(Bloomberg) -- Hong Kong housing rents are set to decline as anti-government protests continue to rock the city.

Real estate professionals forecast rents on Hong Kong’s main island, home to the central business district, will fall 2% in the next year, according to a survey conducted by the Royal Institute of Chartered Surveyors released Thursday. That’s a reversal from the 3% gain forecast in the previous survey, which was held just as the large-scale protests started in June.

“The increase in severity of the protests appear to be weighing on the rental market, though rents still appear to be more resilient than prices,” said Sean Ellison, the institute’s senior economist for Asia Pacific. “The protests do remain the main concern of survey participants, with several respondents highlighting it as a persistent downside risk.”

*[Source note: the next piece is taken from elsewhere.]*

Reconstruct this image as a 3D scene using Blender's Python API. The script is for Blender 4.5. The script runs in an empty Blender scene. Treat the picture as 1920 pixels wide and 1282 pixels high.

Residential rents climbed almost 8% in the two years through June, to be near a record-high, data from the Hong Kong Rating and Valuation Department shows.

The survey received 150 responses, mostly from chartered surveyors working in the property industry.

Hong Kong’s Hopeless Generation Has a Long List of Grievances

Weeks of protests, which have morphed from opposing an extradition bill into a mass repudiation of China’s hold over Hong Kong, are starting to bite the city’s property market. Office vacancy rates in Central climbed to a three-year high last month, Jones Lang LaSalle Inc. said earlier this week.

Home sales have also been hit. The amount of residential property traded in July fell 35% from a year earlier, according to Ricacorp Properties Ltd.